Hogan's Alley

Wednesday, June 20, 2007

Israel and Palestine - No Clear Villian


In the midst of the Hamas/Fatah battle that has split the Palestinian territories in two, at least for now, Tom Friedman offered a more nuanced view of conditions on the ground in last Sunday's NY Times.

I know, Friedman is regarded as persona non grata by "progressives". Hopefully there are some, however, that will at least take his reporting in with open minds.

Friedman reports on the graduation ceremonies for graduate students at Hebrew University. His context for this report is the recent vote by British academics to boycott Israeli universities on the ground that Israel is purely the oppressor in this conflict.

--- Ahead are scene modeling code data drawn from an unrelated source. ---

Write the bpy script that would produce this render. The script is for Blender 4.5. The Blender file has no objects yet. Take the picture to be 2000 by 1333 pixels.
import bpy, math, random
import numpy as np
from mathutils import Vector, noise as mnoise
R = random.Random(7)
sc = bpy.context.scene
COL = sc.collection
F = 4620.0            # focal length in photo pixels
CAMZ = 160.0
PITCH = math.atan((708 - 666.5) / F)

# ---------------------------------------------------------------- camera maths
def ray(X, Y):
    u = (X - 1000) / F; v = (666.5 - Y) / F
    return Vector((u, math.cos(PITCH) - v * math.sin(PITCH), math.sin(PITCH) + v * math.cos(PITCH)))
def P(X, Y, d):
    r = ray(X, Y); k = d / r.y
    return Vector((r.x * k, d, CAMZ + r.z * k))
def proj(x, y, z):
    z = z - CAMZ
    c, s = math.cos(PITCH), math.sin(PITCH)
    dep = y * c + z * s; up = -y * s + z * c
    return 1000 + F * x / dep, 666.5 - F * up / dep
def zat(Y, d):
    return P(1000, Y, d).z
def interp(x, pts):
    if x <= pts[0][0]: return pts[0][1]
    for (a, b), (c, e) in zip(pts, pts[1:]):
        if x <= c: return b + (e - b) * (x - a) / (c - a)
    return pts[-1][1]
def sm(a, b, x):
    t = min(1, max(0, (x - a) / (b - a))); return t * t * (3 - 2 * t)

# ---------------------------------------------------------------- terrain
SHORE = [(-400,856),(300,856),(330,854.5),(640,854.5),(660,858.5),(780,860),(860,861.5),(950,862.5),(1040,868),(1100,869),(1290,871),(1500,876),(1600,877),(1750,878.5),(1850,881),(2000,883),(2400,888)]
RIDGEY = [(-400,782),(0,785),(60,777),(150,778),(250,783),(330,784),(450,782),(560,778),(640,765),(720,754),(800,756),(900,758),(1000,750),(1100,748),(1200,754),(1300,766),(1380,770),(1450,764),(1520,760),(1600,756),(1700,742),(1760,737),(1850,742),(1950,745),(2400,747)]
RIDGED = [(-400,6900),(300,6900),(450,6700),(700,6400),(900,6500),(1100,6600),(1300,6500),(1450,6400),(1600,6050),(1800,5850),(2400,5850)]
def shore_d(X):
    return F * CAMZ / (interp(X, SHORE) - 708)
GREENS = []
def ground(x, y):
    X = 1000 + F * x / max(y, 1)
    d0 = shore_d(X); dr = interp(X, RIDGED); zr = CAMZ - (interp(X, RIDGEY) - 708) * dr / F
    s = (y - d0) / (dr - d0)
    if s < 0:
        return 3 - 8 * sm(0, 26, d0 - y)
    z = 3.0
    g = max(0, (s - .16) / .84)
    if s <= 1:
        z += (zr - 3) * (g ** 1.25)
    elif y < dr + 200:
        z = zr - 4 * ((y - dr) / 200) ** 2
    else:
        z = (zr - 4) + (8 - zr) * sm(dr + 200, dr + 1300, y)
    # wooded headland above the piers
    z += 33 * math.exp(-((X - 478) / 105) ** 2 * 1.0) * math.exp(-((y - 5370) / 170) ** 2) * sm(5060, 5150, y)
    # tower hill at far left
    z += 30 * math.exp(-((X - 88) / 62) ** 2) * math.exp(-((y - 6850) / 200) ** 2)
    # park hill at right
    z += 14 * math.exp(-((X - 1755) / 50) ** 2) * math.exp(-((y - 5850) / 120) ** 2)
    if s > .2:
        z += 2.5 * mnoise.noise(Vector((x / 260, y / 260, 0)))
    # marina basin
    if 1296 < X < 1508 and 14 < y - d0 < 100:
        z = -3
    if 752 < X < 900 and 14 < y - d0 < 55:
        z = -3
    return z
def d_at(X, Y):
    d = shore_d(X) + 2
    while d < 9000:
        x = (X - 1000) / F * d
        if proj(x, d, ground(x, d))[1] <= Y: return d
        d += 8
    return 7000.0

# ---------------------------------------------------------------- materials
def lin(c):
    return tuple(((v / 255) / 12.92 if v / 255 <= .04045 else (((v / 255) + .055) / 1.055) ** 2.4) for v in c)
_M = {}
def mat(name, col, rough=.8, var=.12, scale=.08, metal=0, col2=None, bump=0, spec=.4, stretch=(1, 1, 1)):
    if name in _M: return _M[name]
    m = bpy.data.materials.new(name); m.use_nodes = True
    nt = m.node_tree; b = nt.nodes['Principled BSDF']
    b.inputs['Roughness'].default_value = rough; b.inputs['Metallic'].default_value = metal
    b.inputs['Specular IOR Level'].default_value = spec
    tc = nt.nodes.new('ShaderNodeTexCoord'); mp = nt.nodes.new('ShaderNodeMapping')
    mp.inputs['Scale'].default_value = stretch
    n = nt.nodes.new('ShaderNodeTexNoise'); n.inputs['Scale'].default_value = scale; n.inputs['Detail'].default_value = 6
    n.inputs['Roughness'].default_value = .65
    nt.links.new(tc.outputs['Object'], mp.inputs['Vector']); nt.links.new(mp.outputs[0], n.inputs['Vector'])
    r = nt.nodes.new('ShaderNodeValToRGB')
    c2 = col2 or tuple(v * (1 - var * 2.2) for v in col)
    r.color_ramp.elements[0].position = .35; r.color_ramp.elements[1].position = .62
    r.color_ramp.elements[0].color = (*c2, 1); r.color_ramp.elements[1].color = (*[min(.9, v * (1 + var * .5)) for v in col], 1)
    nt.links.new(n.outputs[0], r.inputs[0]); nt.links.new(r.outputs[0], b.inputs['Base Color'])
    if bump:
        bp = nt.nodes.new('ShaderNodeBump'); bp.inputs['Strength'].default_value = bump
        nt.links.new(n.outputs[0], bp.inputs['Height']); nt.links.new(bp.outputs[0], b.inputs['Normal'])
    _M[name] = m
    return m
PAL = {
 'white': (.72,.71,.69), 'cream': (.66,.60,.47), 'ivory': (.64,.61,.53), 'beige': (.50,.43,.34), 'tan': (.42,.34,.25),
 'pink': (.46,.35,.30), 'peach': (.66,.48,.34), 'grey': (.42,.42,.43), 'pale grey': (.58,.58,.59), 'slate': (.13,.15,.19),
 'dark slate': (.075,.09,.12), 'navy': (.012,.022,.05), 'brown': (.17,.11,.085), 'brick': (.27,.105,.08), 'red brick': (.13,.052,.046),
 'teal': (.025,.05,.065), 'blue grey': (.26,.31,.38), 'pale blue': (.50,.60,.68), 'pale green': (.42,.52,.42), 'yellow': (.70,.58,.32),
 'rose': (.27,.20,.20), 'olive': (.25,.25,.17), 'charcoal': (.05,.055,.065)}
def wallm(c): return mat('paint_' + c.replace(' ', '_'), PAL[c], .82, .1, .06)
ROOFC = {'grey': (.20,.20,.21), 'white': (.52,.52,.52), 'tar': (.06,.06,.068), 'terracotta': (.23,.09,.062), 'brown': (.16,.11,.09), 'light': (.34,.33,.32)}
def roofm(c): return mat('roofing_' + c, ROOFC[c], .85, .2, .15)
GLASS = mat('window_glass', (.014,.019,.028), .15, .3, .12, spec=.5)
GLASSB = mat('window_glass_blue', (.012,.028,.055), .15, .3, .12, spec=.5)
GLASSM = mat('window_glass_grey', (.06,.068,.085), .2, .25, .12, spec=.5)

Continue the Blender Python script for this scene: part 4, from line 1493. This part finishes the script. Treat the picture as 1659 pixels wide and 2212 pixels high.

Because of the TimesSelect barracade, I will quote Friedman extensively.

Anyway, as the Hebrew U. doctoral candidates each had their names called out and rose to receive their diplomas from the university’s leadership, I followed along in the program. The Israeli names rolled by: “Moshe Nahmany, Irit Nowik, Yuval Ofir. But then every so often I heard an Arab name, like Nuha Hijazi or Rifat Azam or Taleb Mokari.

Since the program listed everyone’s degrees and advisers, I looked them up. Rifat got his doctorate in law. His thesis was about “International Taxation of Electronic Commerce.” His adviser was “Prof. D. Gliksberg.” Nuha got her doctorate in biochemistry. Her adviser was “Prof. R. Gabizon.” Taleb had an asterisk by his name. So I looked at the bottom of the page. It said: “Summa Cum Laude.” His chemistry thesis was about “Semiconductor-Metal Interfaces,” and his adviser was “Prof. U. Banin.”

These were Israeli Arab doctoral students — many of them women and one of whom accepted her degree wearing a tight veil over her head. Funny — she could receive her degree wearing a veil from the Hebrew University, but could not do so in France, where the veil is banned in public schools. Arab families cheered unabashedly when their sons and daughters received their Hebrew U. Ph.D. diplomas, just like the Jewish parents.

So here we have clear evidence of the integrated state of higher education in Israel. Friedman then calls it as he sees it regarding the boycott:

I tell this story to underscore the obvious : that the reality here is so much more morally complex than the outside meddlers present it. Have no doubt, I have long opposed Israel’s post-1967 settlements. They have squandered billions and degraded the Israeli Army by making it an army of occupation to protect the settlers and their roads. And that web of settlements and roads has carved up the West Bank in an ugly and brutal manner — much uglier than Israel’s friends abroad ever admit. Indeed, their silence, particularly American Jewish leaders, enabled the settlement lunacy.

But you’d have to be a blind, deaf and dumb visitor to Israel today not to see that the vast majority of Israelis recognize this historic mistake, and they not only approved Ariel Sharon’s unilateral uprooting of Israeli settlements in Gaza to help remedy it, but elected Ehud Olmert precisely to do the same in the West Bank. The fact that it is not happening now is hardly Israel’s fault alone. The Palestinians are in turmoil.

So to single out Israeli universities alone for a punitive boycott is rank anti-Semitism. Let’s see, Syria is being investigated by the United Nations for murdering Lebanon’s former prime minister, Rafik Hariri. Syrian agents are suspected of killing the finest freedom-loving Lebanese journalists, Gibran Tueni and Samir Kassir. But none of that moves the far left to call for a boycott of Syrian universities. Why? Sudan is engaged in genocide in Darfur. Why no boycott of Sudan? Why?


Anti-semitism is the answer, plain and simple.